Warsaw office market in 2025 marked by limited new supply and focus on quality

18 December 2025

The Warsaw office market is closing 2025 in a phase of stabilisation, with a growing emphasis on asset quality rather than volume, according to the latest outlook from AXI IMMO. Limited new development, the gradual withdrawal of older buildings and steady occupier demand are reinforcing the position of prime locations and modern office stock.

AXI IMMO estimates that around 90,000 sq m of new office space will be delivered in Warsaw by the end of 2025, broadly in line with the previous year. The volume of space under construction remains constrained and is not expected to exceed 200,000 sq m, reflecting a cautious approach by developers. New activity continues to be concentrated mainly in central areas, where demand is more resilient.

“The Warsaw office market is maturing. The drop in new supply is not a sign of weakness but part of a natural rebalancing process,” said Emilia Trofimiuk, Research Manager at AXI IMMO. “We’re seeing more obsolete assets taken off the leasing market for full repositioning or major upgrades. It’s a clear sign that both landlords and tenants are becoming more discerning, and real product quality is steadily increasing.”

Total leasing activity in 2025 is forecast to reach approximately 740,000 sq m, a level comparable to 2024. Lease renewals continue to account for the majority of transactions, although relocation activity remains stable, particularly among tenants seeking higher standards, more efficient layouts and improved public transport connectivity.

At the end of the third quarter of 2025, the overall vacancy rate in Warsaw stood at around 9.7%, with notable differences between central and non-central submarkets. AXI IMMO expects vacancy to decline gradually in the coming months, especially in the most sought-after buildings.
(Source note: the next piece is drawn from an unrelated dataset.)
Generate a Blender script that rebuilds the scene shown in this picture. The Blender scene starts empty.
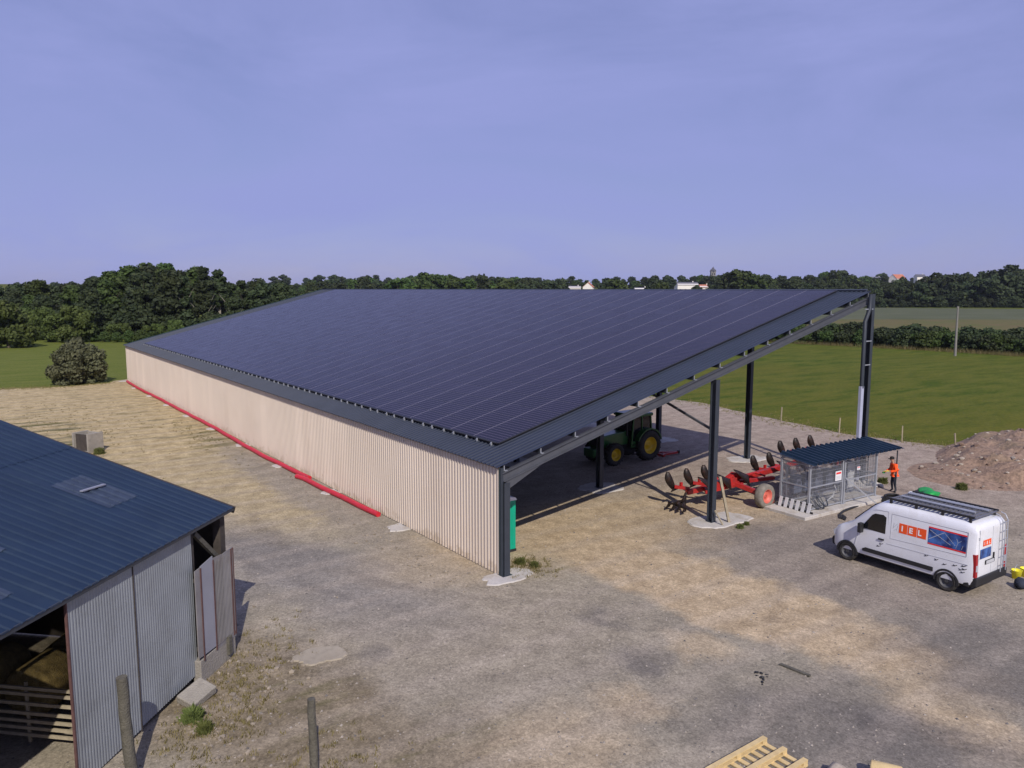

“Simply being in a good district is no longer enough,” said Bartosz Oleksak, Associate Director, Office Agency at AXI IMMO. “Tenants are increasingly focused on micro-locations, metro access, commuting comfort and the overall environment around the building. These factors played a key role in shaping lease-up speed and rent levels throughout 2025.”

Prime headline rents remained broadly stable toward the end of the year. In the best office buildings in the city centre, asking rents reached up to approximately €27.5 per sq m per month, while in non-central locations rates started at around €9.5 per sq m. According to AXI IMMO, upward pressure on rents is mainly visible in new developments and refurbished assets that offer high technical standards and ESG-oriented solutions.

“The end of 2025 confirms that Warsaw’s office market is increasingly driven by quality and selectivity,” said Tomasz Michalczyk, Head of Office Agency at AXI IMMO. “For landlords, this means continued investment in upgrades and tailoring buildings to real tenant needs. For companies planning an office move, it means earlier planning and a more strategic approach to site selection.”